Вплоть до воскресенья 18 января у мятежников не было кандидатуры на императорский престол. Неожиданным образом обрести ее им помог сам Юстиниан, который накануне вечером, опасаясь, по-видимому, измены со стороны аристократов, приказал Ипатию и Помпею покинуть дворец, сказав: «Идите, и пусть каждый сторожит свой дом!» Несмотря на возражения и просьбы племянников Анастасия остаться (так как они боялись, что народ «принудит их к царствованию»), Юстиниан был непреклонен в своем решении. И действительно, стоило Ипатию оказаться за пределами дворца, как весть об этом разнеслась по городу и над ним нависла угроза нежеланной коронации.
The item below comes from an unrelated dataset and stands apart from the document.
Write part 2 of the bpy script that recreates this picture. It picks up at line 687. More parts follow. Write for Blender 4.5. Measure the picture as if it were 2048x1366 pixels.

Утром 18 января Юстиниан предпринял попытку усмирить восставших, лично представ перед ними на ипподроме с Евангелием в руках. Об этом быстро узнали горожане, и, по словам «Пасхальной хроники», на ристалище «пришел весь народ, и наполнился ипподром чернью». Юстиниан обратился к собравшимся, пообещав им полную амнистию: «Клянусть святым могуществом, я признаю перед вами свою ошибку, только успокойтесь. Все произошло не по вашей, а по моей вине. Мои грехи не допустили, чтобы я сделал для вас то, о чем просили меня на ипподроме». Когда-то, как мы помним, подобное выступление спасло царствование Анастасия, однако теперь наряду с одинокими восклицаниями одобрения царя из толпы гораздо громче звучали непочтительные выкрики: «Ты лжешь, осел! Ты даешь ложную клятву!» Собравшийся на будущей турецкой лошадиной площади Ат Майданы константинопольский Майдан VI в. был непреклонен в своих требованиях.
Ничего не добившись, Юстиниан вынужден был под градом камней бежать во дворец, а собравшийся народ отправился к дому Ипатия. Невзирая на нежелание племянника Анастасия становиться узурпатором из-за опасения расправы в случае неудачи и протесты его жены Марии, восставшие отвели его на форум Константина, где на ступенях у Константиновой колонны короновали – подняли на щит и возложили на голову вместо царского венца золотую цепь из захваченного дворца Плакиллианы. Вслед за этим Ипатия облачили в пурпурную мантию и прочие императорские регалии и подняли в кафисму ипподрома, где славили нового василевса.